Her report said understanding around risk assessment was “poor” within the service, and “there was a lack of professional curiosity and a lack of sufficient probing into information relevant to risk”.
“A restraining order had been put in place against the offender, but this was not highlighted, as it should have been,” she wrote.
“Key staff involved in assessing and managing the offender were unaware of the restraining order.”
‘Societal acceptance’ of stalking
Ms Persaud also raised concerns around possible “societal acceptance” of stalking behaviour after at least two members of the public were followed by McSweeney before he attacked Ms Aleena, but did not report it to emergency services.
“The members of the public appear to have seen the offender and appear to be aware that he was following them,” she said.
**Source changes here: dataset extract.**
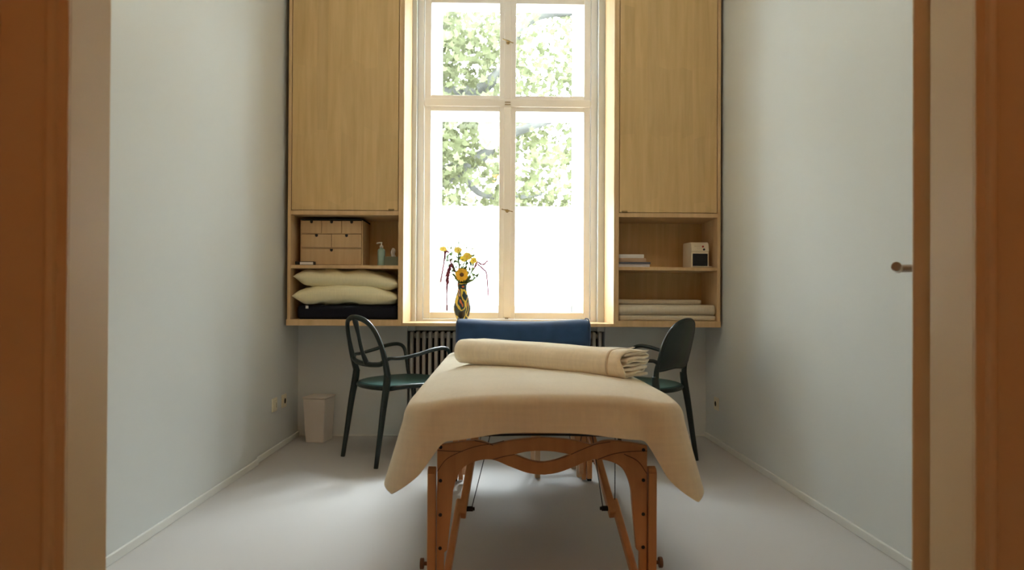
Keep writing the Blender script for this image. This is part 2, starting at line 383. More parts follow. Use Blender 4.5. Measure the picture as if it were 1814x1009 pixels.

“I am concerned that there is a societal acceptance that such conduct does not need to be reported.”
As is routine, copies of the coroner’s report were sent to authorities including the chief probation officer, the justice secretary, the Met commissioner, the head of Redbridge Council and the home secretary.
They must each respond by 20 September outlining what actions they will take to improve.
The report follows the findings of an inquest jury which said Ms Aleena’s death was contributed to “by the failure of multiple state agencies to act in accordance to policies and procedures”.
Failures included not sharing intelligence, not accurately assessing risk of serious harm, and not responding to risk in a sufficient, timely and co-ordinated way.
Damning findings by the chief inspector of probation, published last year, also set out a catalogue of errors by probation officers before McSweeney carried out the attack on Ms Aleena.